Une stratégie bien huilée?
Or, des indiscrétions font état de ce que certains blogueurs et anonymes ayant une certaine influence sur la toile sont régulièrement payés par des partis politiques pour défendre leurs intérêts. «Archi-faux», s’insurge Didier Ndengue, pour ce qui le concerne. Il affirme faire son travail de manière bénévole dans le respect de ses convictions.

«Lyncher et saboter pour percevoir de l’argent? Non! Je n’ai pas eu cette éducation et j’en suis fier. Ce n’est pas notre rôle», conclut Didier Ndengue.
Plus incisifs, d’autres se dissimulent derrière de faux comptes pour mieux sévir en diffusant des messages de haine et de propagande. Dans l’opinion au Cameroun, l’on s’interroge sur la portée et les enjeux de ces empoignades dont la récurrence tend à en banaliser les conséquences.

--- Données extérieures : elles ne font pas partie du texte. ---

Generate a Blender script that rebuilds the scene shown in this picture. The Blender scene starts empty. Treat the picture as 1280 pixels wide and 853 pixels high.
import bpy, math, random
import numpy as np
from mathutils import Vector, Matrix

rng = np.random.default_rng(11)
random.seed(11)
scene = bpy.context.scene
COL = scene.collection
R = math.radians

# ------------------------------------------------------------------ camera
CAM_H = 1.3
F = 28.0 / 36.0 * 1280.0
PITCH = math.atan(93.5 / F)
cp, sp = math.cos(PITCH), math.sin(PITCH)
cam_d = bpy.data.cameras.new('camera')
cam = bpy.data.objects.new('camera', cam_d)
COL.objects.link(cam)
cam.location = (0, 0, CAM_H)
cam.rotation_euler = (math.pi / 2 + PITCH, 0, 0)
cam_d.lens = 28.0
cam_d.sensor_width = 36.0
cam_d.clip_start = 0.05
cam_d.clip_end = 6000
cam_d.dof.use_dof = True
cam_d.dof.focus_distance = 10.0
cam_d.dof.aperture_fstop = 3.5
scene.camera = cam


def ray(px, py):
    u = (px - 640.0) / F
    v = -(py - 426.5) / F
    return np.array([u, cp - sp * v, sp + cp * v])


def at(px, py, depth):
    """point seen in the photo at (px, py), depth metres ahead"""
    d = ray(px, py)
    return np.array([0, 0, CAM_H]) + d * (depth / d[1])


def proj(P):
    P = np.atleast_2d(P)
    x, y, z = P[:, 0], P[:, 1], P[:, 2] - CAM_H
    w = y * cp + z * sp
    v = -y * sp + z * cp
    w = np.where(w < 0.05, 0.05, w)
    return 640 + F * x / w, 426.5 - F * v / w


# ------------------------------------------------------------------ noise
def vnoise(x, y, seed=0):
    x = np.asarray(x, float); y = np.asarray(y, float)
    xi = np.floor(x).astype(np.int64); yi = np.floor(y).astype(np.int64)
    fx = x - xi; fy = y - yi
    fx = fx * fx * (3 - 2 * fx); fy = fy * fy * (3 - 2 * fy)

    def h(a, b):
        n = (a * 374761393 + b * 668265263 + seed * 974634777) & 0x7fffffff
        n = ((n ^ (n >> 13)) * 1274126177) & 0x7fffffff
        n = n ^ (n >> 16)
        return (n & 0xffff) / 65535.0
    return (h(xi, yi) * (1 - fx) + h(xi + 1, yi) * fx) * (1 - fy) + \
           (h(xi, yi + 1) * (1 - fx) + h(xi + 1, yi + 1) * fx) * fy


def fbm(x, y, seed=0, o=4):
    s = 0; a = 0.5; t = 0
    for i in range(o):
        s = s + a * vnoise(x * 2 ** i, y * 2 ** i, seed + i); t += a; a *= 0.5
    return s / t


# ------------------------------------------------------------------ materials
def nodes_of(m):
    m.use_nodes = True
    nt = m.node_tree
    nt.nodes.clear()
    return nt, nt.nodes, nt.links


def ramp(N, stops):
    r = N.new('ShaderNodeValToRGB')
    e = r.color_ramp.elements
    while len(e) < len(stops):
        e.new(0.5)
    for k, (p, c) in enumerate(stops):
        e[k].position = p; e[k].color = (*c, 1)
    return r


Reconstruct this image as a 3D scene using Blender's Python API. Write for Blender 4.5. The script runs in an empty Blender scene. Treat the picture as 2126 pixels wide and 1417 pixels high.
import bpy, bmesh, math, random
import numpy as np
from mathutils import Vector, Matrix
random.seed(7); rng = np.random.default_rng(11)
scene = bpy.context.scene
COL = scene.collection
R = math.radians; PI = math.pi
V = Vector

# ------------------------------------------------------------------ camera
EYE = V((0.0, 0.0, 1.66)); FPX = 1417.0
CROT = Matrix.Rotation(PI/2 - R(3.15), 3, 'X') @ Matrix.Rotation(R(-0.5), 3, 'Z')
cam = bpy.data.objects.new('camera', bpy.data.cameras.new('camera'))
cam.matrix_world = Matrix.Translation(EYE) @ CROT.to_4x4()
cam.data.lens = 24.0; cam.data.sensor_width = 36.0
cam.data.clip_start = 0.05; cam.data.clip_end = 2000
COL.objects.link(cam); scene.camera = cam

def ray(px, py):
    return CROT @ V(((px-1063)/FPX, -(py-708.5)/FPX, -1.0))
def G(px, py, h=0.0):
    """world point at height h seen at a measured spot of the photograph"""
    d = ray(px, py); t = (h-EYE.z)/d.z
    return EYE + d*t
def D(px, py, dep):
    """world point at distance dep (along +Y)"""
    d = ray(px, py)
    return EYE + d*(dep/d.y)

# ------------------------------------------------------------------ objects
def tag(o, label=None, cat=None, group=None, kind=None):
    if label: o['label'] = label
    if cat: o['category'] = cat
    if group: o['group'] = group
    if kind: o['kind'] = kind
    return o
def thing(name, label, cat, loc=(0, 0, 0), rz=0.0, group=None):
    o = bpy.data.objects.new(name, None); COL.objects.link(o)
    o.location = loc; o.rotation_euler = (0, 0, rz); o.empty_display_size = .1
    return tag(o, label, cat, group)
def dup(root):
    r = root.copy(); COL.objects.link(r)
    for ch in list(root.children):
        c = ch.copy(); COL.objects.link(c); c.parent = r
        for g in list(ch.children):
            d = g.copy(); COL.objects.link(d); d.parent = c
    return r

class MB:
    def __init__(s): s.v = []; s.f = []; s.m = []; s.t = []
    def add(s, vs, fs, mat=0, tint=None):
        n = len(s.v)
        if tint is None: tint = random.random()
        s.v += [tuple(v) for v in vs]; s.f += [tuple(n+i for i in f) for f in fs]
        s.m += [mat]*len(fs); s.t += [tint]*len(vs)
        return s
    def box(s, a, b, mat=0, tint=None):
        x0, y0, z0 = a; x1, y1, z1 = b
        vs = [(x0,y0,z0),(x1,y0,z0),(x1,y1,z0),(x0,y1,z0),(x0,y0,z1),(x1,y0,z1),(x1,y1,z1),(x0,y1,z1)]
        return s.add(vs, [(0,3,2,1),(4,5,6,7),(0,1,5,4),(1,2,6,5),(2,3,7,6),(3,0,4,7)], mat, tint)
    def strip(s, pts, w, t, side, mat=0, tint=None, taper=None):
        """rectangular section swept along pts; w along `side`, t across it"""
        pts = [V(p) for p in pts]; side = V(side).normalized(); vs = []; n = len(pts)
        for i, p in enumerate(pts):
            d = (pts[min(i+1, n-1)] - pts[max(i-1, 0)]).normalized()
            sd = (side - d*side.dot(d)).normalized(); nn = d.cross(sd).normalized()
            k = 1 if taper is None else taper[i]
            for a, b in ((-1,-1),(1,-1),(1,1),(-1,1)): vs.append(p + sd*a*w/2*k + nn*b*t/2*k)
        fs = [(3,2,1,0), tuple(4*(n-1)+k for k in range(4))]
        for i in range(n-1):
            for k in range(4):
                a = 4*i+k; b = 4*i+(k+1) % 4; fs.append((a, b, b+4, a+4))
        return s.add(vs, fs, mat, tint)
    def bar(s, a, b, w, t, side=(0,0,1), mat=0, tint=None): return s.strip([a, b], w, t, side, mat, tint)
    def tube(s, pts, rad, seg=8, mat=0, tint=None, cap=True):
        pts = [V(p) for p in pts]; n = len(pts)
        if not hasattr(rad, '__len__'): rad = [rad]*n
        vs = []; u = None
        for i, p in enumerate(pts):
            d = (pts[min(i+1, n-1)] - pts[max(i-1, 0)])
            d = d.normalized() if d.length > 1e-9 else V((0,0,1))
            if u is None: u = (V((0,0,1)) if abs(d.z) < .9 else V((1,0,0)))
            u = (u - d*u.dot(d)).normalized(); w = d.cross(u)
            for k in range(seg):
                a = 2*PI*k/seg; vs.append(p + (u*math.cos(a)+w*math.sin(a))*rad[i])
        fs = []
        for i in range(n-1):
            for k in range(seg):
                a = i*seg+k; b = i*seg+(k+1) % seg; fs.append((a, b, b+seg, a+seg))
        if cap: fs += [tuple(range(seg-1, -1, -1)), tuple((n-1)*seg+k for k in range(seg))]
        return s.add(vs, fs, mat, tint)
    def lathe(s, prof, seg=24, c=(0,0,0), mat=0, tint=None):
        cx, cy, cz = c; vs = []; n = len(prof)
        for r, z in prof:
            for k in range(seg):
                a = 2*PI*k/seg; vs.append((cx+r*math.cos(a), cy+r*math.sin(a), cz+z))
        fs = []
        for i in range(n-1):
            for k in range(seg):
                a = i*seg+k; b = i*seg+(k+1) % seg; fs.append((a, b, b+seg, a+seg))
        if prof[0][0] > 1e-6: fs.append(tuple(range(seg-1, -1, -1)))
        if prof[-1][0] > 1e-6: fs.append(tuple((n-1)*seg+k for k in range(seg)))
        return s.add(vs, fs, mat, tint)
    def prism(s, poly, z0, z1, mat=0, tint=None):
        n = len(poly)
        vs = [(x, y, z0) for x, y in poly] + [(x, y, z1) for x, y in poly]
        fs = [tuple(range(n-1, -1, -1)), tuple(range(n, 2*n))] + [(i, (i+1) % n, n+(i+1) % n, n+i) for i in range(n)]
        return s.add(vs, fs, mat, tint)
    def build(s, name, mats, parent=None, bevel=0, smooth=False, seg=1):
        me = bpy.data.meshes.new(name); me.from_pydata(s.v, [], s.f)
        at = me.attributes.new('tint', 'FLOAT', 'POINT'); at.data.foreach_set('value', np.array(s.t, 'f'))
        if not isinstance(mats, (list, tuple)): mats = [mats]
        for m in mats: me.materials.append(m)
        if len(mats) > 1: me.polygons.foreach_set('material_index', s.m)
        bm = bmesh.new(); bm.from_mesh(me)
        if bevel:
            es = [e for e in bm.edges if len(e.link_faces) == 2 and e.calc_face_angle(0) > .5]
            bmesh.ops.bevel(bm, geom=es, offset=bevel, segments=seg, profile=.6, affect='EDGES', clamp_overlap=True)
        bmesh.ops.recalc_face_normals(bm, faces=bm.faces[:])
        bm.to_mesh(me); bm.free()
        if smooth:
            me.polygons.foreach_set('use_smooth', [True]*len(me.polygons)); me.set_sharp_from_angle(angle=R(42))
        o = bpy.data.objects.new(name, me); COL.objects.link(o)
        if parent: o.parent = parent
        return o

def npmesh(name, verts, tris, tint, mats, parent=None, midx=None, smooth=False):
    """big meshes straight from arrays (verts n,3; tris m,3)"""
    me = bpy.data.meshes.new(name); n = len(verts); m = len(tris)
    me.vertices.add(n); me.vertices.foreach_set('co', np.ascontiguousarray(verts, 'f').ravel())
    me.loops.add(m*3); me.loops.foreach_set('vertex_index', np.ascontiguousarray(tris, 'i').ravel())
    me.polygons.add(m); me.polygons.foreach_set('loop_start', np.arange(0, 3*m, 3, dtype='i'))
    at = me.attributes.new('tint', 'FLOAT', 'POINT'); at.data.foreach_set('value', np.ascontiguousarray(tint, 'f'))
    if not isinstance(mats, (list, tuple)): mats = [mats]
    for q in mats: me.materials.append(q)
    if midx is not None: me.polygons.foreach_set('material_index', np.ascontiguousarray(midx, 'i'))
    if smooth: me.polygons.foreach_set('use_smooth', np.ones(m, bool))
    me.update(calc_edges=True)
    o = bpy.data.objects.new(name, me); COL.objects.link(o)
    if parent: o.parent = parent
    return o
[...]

Pour David Eboutou, analyste politique et consultant permanent sur une chaîne privée à Douala, «les différents acteurs politiques ont pris conscience de l’importance stratégique de cet outil qui, au-delà d’être des plateformes de relais instantanées de leurs discours, permet aussi de diffuser leur idéologie».
«Au Cameroun, le constat fait depuis quelques années est que les acteurs politiques ont largement contribué à cliver la société à travers les réseaux sociaux. Ce clivage est à la fois d’ordre idéologique, politique, tribal, social et même culturel», analyse-t-il pour Sputnik.
Des clivages qui ont malheureusement fait place à des conflits ouverts aux relents de tribalisme et de suprématisme idéologique ou culturel, poursuit l’analyste qui ajoute qu’«il est regrettable de constater que le politique camerounais semble se délecter des discours belliqueux, de haine et de division diffusés par ceux qui se réclament de leur chapelle politique».

«Il semble évident que ces rixes virtuelles sont davantage nourries par un déficit de formation politique de néo-politiciens [...]. Il est clair que toutes ces batailles ont pour principal enjeu le contrôle du pouvoir central de l’après-Biya», soutient-il.
Ces conflits politiques qui dégénèrent facilement en haine tribale menacent sérieusement la cohésion nationale dans un pays déjà déchiqueté par de multiples crises internes. Nonobstant les campagnes de sensibilisation récurrentes sur les dangers de cet extrémisme dans le champ du réel, les cybermiliciens poursuivent leur battage avec pour visée ultime le positionnement de leur champion dans la course à la succession de Paul Biya.